▸ **Dataset items**:
— BEGIN —

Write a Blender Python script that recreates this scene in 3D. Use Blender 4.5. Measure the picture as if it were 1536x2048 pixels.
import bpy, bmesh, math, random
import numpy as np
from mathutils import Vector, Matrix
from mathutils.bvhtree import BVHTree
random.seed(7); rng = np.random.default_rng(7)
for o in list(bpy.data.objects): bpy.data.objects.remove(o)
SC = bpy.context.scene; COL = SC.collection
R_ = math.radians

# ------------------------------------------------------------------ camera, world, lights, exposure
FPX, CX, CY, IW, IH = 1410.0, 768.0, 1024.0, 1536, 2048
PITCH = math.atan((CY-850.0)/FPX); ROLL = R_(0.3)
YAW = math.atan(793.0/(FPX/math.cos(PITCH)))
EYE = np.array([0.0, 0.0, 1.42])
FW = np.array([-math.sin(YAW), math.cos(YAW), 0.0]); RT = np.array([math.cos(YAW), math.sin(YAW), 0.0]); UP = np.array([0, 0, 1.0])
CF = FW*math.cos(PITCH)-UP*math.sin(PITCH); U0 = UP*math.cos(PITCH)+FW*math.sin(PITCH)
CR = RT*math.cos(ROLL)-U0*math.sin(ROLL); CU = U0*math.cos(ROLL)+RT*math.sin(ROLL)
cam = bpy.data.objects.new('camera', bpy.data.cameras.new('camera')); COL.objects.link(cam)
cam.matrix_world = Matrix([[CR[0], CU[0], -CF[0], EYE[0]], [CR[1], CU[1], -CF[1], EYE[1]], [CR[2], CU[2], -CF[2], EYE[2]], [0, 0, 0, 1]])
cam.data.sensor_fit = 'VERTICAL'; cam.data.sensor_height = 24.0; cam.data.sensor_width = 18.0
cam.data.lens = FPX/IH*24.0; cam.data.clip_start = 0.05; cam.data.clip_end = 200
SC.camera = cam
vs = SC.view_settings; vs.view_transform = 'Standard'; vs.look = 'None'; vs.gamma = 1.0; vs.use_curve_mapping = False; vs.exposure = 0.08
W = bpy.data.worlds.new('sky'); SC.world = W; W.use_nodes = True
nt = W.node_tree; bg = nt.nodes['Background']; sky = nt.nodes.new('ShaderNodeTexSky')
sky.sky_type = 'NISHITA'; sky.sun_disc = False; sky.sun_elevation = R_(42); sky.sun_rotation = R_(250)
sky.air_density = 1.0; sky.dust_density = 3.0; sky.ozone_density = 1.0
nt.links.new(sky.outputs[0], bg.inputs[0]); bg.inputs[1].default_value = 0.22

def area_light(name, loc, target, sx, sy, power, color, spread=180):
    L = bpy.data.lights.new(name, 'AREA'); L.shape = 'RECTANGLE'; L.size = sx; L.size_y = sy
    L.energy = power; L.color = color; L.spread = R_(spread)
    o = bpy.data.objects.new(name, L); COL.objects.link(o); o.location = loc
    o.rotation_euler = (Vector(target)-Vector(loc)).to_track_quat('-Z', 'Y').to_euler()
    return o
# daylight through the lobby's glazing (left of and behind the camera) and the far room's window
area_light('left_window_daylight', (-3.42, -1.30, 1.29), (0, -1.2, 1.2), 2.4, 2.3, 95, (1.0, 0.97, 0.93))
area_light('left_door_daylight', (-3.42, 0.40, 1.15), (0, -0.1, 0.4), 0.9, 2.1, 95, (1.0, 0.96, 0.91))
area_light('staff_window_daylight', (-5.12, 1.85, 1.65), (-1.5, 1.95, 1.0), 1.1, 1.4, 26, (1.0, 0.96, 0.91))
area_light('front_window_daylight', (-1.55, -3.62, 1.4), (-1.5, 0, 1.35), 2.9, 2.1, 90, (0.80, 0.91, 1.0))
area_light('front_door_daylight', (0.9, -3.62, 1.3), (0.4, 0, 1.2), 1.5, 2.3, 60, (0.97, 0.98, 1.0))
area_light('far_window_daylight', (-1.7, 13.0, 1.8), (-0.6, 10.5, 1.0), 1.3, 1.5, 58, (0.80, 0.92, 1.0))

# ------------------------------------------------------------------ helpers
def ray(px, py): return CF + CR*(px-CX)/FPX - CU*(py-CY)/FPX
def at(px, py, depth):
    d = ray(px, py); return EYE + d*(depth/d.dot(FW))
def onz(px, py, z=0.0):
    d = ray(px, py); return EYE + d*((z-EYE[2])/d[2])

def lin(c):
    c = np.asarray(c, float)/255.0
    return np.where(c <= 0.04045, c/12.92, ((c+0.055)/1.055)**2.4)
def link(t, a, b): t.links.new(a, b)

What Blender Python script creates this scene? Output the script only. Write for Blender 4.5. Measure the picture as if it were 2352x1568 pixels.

— END —

▸ **Exercise objective**:
Filter lines by "Measure" and return each hit.

▸ **Answer for the task**:
Write a Blender Python script that recreates this scene in 3D. Use Blender 4.5. Measure the picture as if it were 1536x2048 pixels.
What Blender Python script creates this scene? Output the script only. Write for Blender 4.5. Measure the picture as if it were 2352x1568 pixels.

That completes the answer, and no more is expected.